Q. Croyez vous que les slogans racistes consternants qui apparaissent sur les murs de Jérusalem sont semblables à ceux des années 1930 en Allemagne ?

R. « Je constate que nous ne nettoyons pas ces outrances en y mettant toute notre volonté. Et j’entends les voix en provenance de Sderot... [ disant ] “Nous détruirons, tuerons et expulserons”. Il y a également le discours du gouvernement en faveur du transfert... Nous avons franchi tant de lignes rouges durant ces dernières années. Alors, on se demande quelle sera la prochaine ».

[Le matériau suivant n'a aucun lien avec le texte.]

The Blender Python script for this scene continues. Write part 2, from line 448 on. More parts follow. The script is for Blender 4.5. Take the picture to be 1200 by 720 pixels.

Q. Dans le livre vous vous posez la question - et y répondez : « Je pressens fortement », écrivez vous, « qu’il y a de grandes chances qu’un futur parlement israélien prohibe les relations sexuelles avec les Arabes, mette en oeuvre des mesures administratives interdisant aux Arabes d’employer des ouvriers ou des femmes juives aux tâches de nettoyage... comme les lois de Nuremberg. Tout cela arrivera et est déjà en train d’arriver ». N’êtes vous pas en train de vous emporter, Abraham ?

R. « Quand j’étais le président de la Knesset, j’entendais ce que les gens disaient. J’avais des conversations approfondies avec des membres du parlement de tous bords. J’ai entendu des gens du camp de la paix dire : “Je veux la paix parce que je hais les Arabes, et je ne peux pas les voir, je ne les supporte pas”. Et j’ai entendu des gens de droite utiliser des expressions Kahanistes [néologisme créé sur le nom du rabbin ultranationaliste Meir Kahane]. Le Kahanisme est présent à la Knesset. Il a été disqualifié en tant que parti, mais il représente 10% ou peut-être 15% ou même 20% des discours juifs à la Knesset. Ces questions sont loin d’être simples. Ces sont des eaux troubles ».

Q. Je vais vous le dire franchement. Je crois que nous avons de sérieux problèmes moraux et psychologiques. Mais je crois que la comparaison avec l’Allemagne à l’époque de la montée du nazisme au pouvoir est sans fondement. Il y a un problème au sujet de la place qu’occupe l’armée dans nos vies et avec la place qu’occupent les généraux dans notre vie politique et dans les relations qu’ont l’armée et les politiques. Mais vous assimilez le militarisme israélien au militarisme allemand, et c’est une comparaiaon fausse. Vous décrivez Israël comme une Sparte prussienne, vivant par l’épée, mais ce n’est pas l’Israël que je vois autour de moi. Certainement pas en 2007.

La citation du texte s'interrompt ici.